Equo compenso: l’errore dell’Antitrust

Secondo il presidente di Confprofessioni, Gaetano Stella, la posizione dell’Antitrust contro l’equo compenso per i liberi professionisti conferma che l’Autorità garante “è rimasta ferma al secolo scorso”. E prosegue: “Il principio di una remunerazione adeguata di una prestazione professionale nei confronti di grandi committenti e della Pubblica Amministrazione non ha nulla a che fare con i minimi tariffari e non rappresenta alcuno ostacolo alla concorrenza”.

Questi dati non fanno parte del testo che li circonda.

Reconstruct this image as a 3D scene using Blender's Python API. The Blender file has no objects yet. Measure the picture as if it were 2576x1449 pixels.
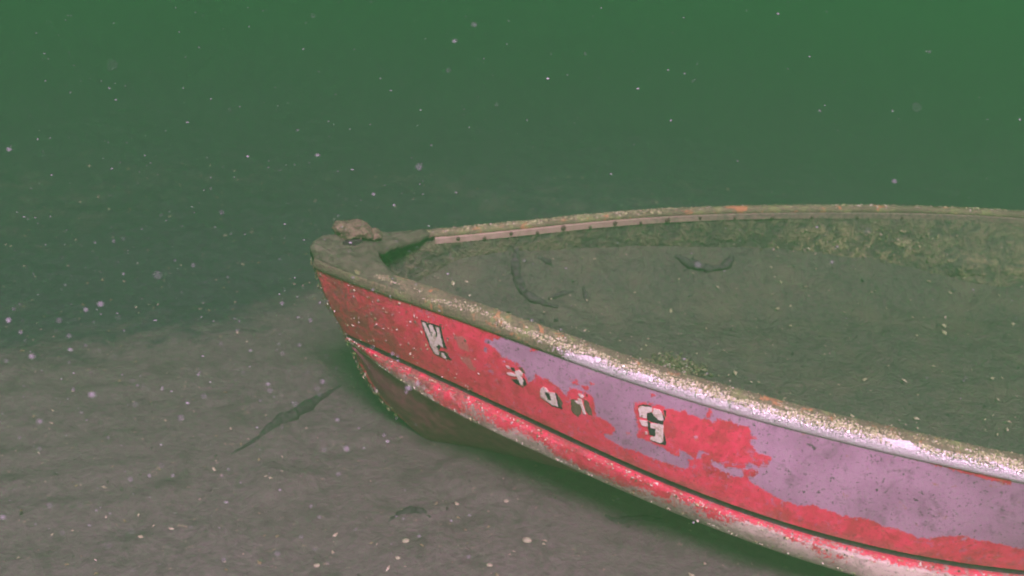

Stella sottolinea giustamente che l’equo compenso non fissa dei minimi tariffari, ma “interviene laddove esiste uno squilibrio nei rapporti di forza contrattuale tra il professionista e committenti”. Non c’è restrizione alla libera concorrenza, quindi, ma limitare le possibilità delle amministrazioni locali a pubblicare bandi con un compenso simbolico per prestazioni complesse e onerose.

I giovani sono stati i più penalizzati

L’Agcm sostiene che l’introduzione di un equo compenso danneggerebbe i professionisti più giovani, continua Stella, perché gli ultimi dieci anni di deregulation hanno colpito loro e i redditi medi dei giovani si attestano tra i 17 mila e 24 mila euro all’anno. Il processo di liberalizzazione delle professioni ha creato nuove forme di precariato tra i giovani professionisti, “calpestando ogni diritto dei lavoratori autonomi, a cominciare dal principio costituzionale che sancisce il diritto di ogni lavoratore ad avere una retribuzione proporzionata alla quantità e qualità del proprio lavoro”.